▶ Information provided:

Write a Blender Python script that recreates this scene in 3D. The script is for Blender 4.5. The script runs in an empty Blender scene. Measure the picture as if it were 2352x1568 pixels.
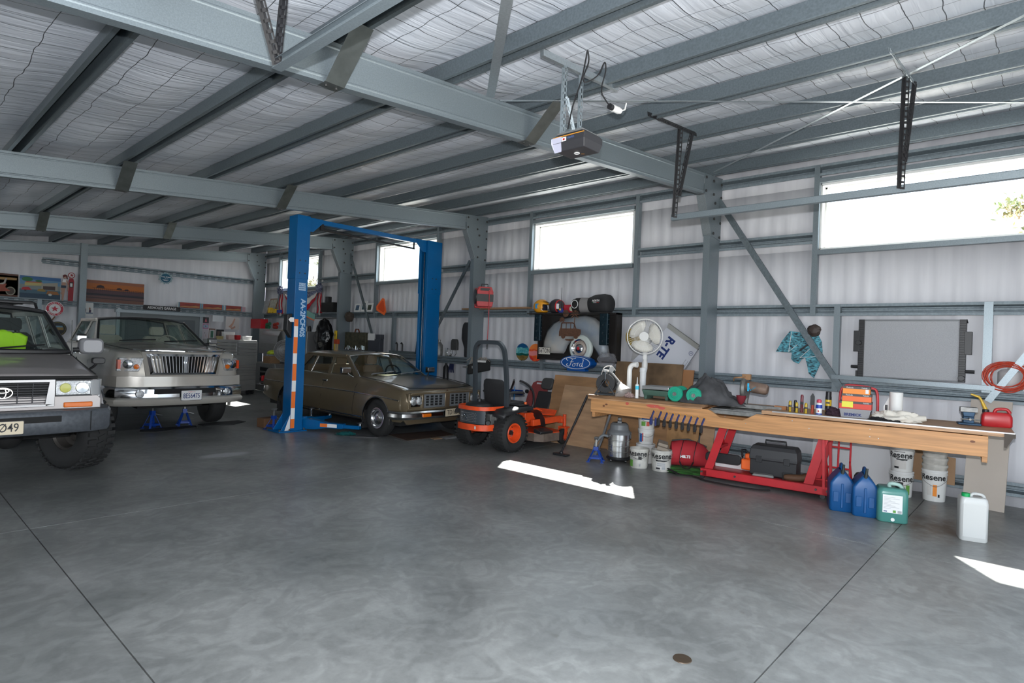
import bpy, bmesh, math, random
from mathutils import Vector, Matrix, noise
import numpy as np
random.seed(7)
S = bpy.context.scene
COL = S.collection
PI = math.pi

# ---------------------------------------------------------------- camera
cam = bpy.data.cameras.new('camera'); camo = bpy.data.objects.new('camera', cam); COL.objects.link(camo); S.camera = camo
cam.sensor_width = 36.0; cam.lens = 36.0 * 1361.29 / 2352.0; cam.clip_start = 0.05; cam.clip_end = 300
_r = Vector((0.67164399, -0.73991738, 0.03763814)); _u = Vector((-0.0293661, 0.02417478, 0.99927634)); _f = Vector((0.74029182, 0.67226324, 0.00549164))
camo.matrix_world = Matrix(((_r.x, _u.x, -_f.x, 0), (_r.y, _u.y, -_f.y, 0), (_r.z, _u.z, -_f.z, 1.65), (0, 0, 0, 1)))

# ---------------------------------------------------------------- world, sun, flash, exposure
w = bpy.data.worlds.new('sky'); S.world = w; w.use_nodes = True
bg = w.node_tree.nodes['Background']; bg.inputs[0].default_value = (0.78, 0.89, 1.0, 1); bg.inputs[1].default_value = 4.1
sun = bpy.data.lights.new('sun', 'SUN'); sun.energy = 60; sun.angle = 0.009; sun.color = (1.0, 0.95, 0.88)
suno = bpy.data.objects.new('sun', sun); COL.objects.link(suno)
suno.rotation_euler = Vector((-0.82, -0.53, -1.0)).to_track_quat('-Z', 'Y').to_euler()
fl = bpy.data.lights.new('camera_flash', 'SPOT'); fl.energy = 1050; fl.shadow_soft_size = 0.02; fl.color = (0.93, 0.96, 1.0); fl.spot_size = math.radians(150); fl.spot_blend = 0.6
flo = bpy.data.objects.new('camera_flash', fl); COL.objects.link(flo); flo.location = (-0.02, -0.02, 1.86)
flo.rotation_euler = Vector((0.74, 0.672, 0.22)).to_track_quat('-Z', 'Y').to_euler()
S.view_settings.view_transform = 'Standard'; S.view_settings.look = 'None'; S.view_settings.gamma = 1
S.view_settings.exposure = 0.0; S.view_settings.use_curve_mapping = False

# ---------------------------------------------------------------- materials
MATS = {}
def mat(name, col=(.5, .5, .5), rough=.5, metal=0.0, noise_amt=0.0, noise_scale=8.0, col2=None, bump=0.0, bump_scale=40.0, alpha=1.0, trans=0.0, spec=None, coat=0.0, stretch=None, emit=0.0):
    if name in MATS: return MATS[name]
    m = bpy.data.materials.new(name); m.use_nodes = True; nt = m.node_tree; N = nt.nodes; L = nt.links
    b = N['Principled BSDF']
    b.inputs['Base Color'].default_value = (*col, 1); b.inputs['Roughness'].default_value = rough; b.inputs['Metallic'].default_value = metal
    if trans: b.inputs['Transmission Weight'].default_value = trans
    if alpha < 1: b.inputs['Alpha'].default_value = alpha
    if spec is not None: b.inputs['Specular IOR Level'].default_value = spec
    if coat: b.inputs['Coat Weight'].default_value = coat; b.inputs['Coat Roughness'].default_value = 0.05
    if emit: b.inputs['Emission Color'].default_value = (*col, 1); b.inputs['Emission Strength'].default_value = emit
    if noise_amt or bump:
        tc = N.new('ShaderNodeTexCoord'); src = tc.outputs['Object']
        if stretch:
            mp = N.new('ShaderNodeMapping'); mp.inputs['Scale'].default_value = stretch; L.new(src, mp.inputs[0]); src = mp.outputs[0]
    if noise_amt:
        n = N.new('ShaderNodeTexNoise'); n.inputs['Scale'].default_value = noise_scale; n.inputs['Detail'].default_value = 5; L.new(src, n.inputs['Vector'])
        r = N.new('ShaderNodeValToRGB'); c2 = col2 if col2 else tuple(max(0, c * (1 - noise_amt)) for c in col)
        r.color_ramp.elements[0].position = .35; r.color_ramp.elements[1].position = .65
        r.color_ramp.elements[0].color = (*c2, 1); r.color_ramp.elements[1].color = (*col, 1)
        L.new(n.outputs['Fac'], r.inputs[0]); L.new(r.outputs[0], b.inputs['Base Color'])
    if bump:
        n2 = N.new('ShaderNodeTexNoise'); n2.inputs['Scale'].default_value = bump_scale; n2.inputs['Detail'].default_value = 4; L.new(src, n2.inputs['Vector'])
        bp = N.new('ShaderNodeBump'); bp.inputs['Strength'].default_value = bump; bp.inputs['Distance'].default_value = .01
        L.new(n2.outputs['Fac'], bp.inputs['Height']); L.new(bp.outputs[0], b.inputs['Normal'])
    MATS[name] = m
    return m

def glass_mat(name, col=(.9, .95, .95), density=0.35, rough=0.02):
    """thin glazing: a clear/tinted transparent layer mixed with a mirror layer by Fresnel"""
    if name in MATS: return MATS[name]
    m = bpy.data.materials.new(name); m.use_nodes = True; nt = m.node_tree; N = nt.nodes; L = nt.links
    for n in list(N): N.remove(n)
    out = N.new('ShaderNodeOutputMaterial'); mix = N.new('ShaderNodeMixShader'); tr = N.new('ShaderNodeBsdfTransparent'); gl = N.new('ShaderNodeBsdfGlossy')
    fr = N.new('ShaderNodeLayerWeight'); pw = N.new('ShaderNodeMath'); pw.operation = 'POWER'; pw.inputs[1].default_value = 4.0
    mr = N.new('ShaderNodeMath'); mr.operation = 'MULTIPLY_ADD'; mr.inputs[1].default_value = .85; mr.inputs[2].default_value = .05
    L.new(fr.outputs['Facing'], pw.inputs[0]); L.new(pw.outputs[0], mr.inputs[0])
    tr.inputs[0].default_value = (*[c * (1 - density) for c in col], 1); gl.inputs['Roughness'].default_value = rough
    L.new(mr.outputs[0], mix.inputs[0]); L.new(tr.outputs[0], mix.inputs[1]); L.new(gl.outputs[0], mix.inputs[2]); L.new(mix.outputs[0], out.inputs[0])
    MATS[name] = m
    return m

GALV = mat('galvanised_steel', (.245, .29, .315), .40, .5, .16, 110, bump=.05, bump_scale=60)
GALVG = mat('galvanised_girt', (.25, .30, .33), .6, .3, .22, 40)
GALVP = mat('galvanised_purlin', (.17, .205, .225), .42, .5, .2, 60)
GALVD = mat('galvanised_steel_dull', (.17, .205, .225), .5, .5, .25, 30)
GALVL = mat('galvanised_steel_bright', (.42, .47, .50), .35, .7, .15, 60)
BOLT = mat('bolt_steel', (.06, .06, .06), .5, .3)
CHROME = mat('chrome', (.82, .84, .86), .09, 1.0)
DCHROME = mat('worn_chrome', (.5, .5, .5), .22, 1.0, .2, 20)
SSTEEL = mat('stainless_steel', (.50, .50, .49), .28, .95, .12, 3, stretch=(1, 1, 14))
BLACK = mat('black_plastic', (.018, .018, .02), .42)
BLACKM = mat('black_matt', (.012, .012, .012), .85)
RUBBER = mat('tyre_rubber', (.022, .022, .022), .82, bump=.2, bump_scale=80)
VINYL = mat('black_vinyl', (.03, .03, .032), .5, bump=.1, bump_scale=120)
WHITEP = mat('white_plastic', (.78, .78, .76), .35)
WHITEPAINT = mat('white_paint', (.80, .80, .78), .4)
IVORY = mat('ivory_plastic', (.66, .64, .58), .4)
RED = mat('red_paint', (.55, .022, .03), .38, 0, .15, 6)
REDP = mat('red_plastic', (.50, .02, .025), .35)
ORANGE = mat('orange_paint', (.85, .09, .02), .33, 0, .15, 9)
ORANGEP = mat('bright_orange', (.95, .16, .03), .4)
BLUEL = mat('lift_blue', (.0, .125, .36), .30, 0, .08, 4)
BLUEP = mat('blue_plastic', (.003, .075, .24), .42, 0, .1, 6)
JSBLUE = mat('stand_blue', (.008, .05, .30), .35)
YELLOW = mat('yellow_plastic', (.75, .50, .03), .4)
GREEN = mat('green_plastic', (.01, .35, .22), .5)
WOODB = mat('pine', (.54, .31, .165), .5, 0, .45, 4.0, stretch=(.8, 16, 16), bump=.05)
PLY = mat('plywood', (.45, .25, .12), .6, 0, .35, 1.6, stretch=(1, 1, 5))
PLY2 = mat('plywood_pale', (.52, .33, .19), .6, 0, .3, 1.8, stretch=(1, 1, 6))
PLYO = mat('osb', (.33, .22, .12), .7, 0, .45, 9)
CARD = mat('cardboard', (.33, .20, .11), .8, 0, .1, 4)
DARKW = mat('dark_wood', (.05, .035, .025), .6)
PAPER = mat('white_paper', (.80, .80, .78), .7)
LABEL = mat('label_white', (.75, .75, .75), .5)
INK = mat('black_ink', (.01, .01, .012), .5)
NAVY = mat('navy_ink', (.01, .03, .16), .5)
ALU = mat('aluminium', (.42, .42, .42), .4, .8)
CASTAL = mat('cast_metal', (.30, .30, .29), .5, .7, .3, 20)
AMBER = mat('amber_lens', (.75, .16, .01), .15)
LENS = mat('lamp_glass', (.75, .77, .78), .12, .65, .5, 40, bump=.5, bump_scale=150)
GLASS = glass_mat('clear_glass', (.97, .99, 1.0), .05)
CARGLASS = glass_mat('car_glass', (.86, .95, .92), .06)
GREY = mat('grey_plastic', (.16, .17, .18), .45)
GUN = mat('gunmetal_paint', (.045, .055, .065), .35)
TAPEO = mat('reflective_tape_orange', (1.0, .22, .04), .3)
TAPEW = mat('reflective_tape_white', (.95, .95, .95), .3)
CLEARP = glass_mat('clear_plastic', (.92, .95, 1.0), .25, .12)

# ---------------------------------------------------------------- mesh builder
def frame_from(d):
    d = Vector(d).normalized(); a = Vector((0, 0, 1)) if abs(d.z) < .9 else Vector((1, 0, 0))
    x = a.cross(d).normalized(); return x, d.cross(x).normalized(), d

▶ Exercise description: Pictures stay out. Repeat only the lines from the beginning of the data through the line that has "1.65), (0, 0, 0, 1)))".

▶ Written reply:
Write a Blender Python script that recreates this scene in 3D. The script is for Blender 4.5. The script runs in an empty Blender scene. Measure the picture as if it were 2352x1568 pixels.
import bpy, bmesh, math, random
from mathutils import Vector, Matrix, noise
import numpy as np
random.seed(7)
S = bpy.context.scene
COL = S.collection
PI = math.pi

# ---------------------------------------------------------------- camera
cam = bpy.data.cameras.new('camera'); camo = bpy.data.objects.new('camera', cam); COL.objects.link(camo); S.camera = camo
cam.sensor_width = 36.0; cam.lens = 36.0 * 1361.29 / 2352.0; cam.clip_start = 0.05; cam.clip_end = 300
_r = Vector((0.67164399, -0.73991738, 0.03763814)); _u = Vector((-0.0293661, 0.02417478, 0.99927634)); _f = Vector((0.74029182, 0.67226324, 0.00549164))
camo.matrix_world = Matrix(((_r.x, _u.x, -_f.x, 0), (_r.y, _u.y, -_f.y, 0), (_r.z, _u.z, -_f.z, 1.65), (0, 0, 0, 1)))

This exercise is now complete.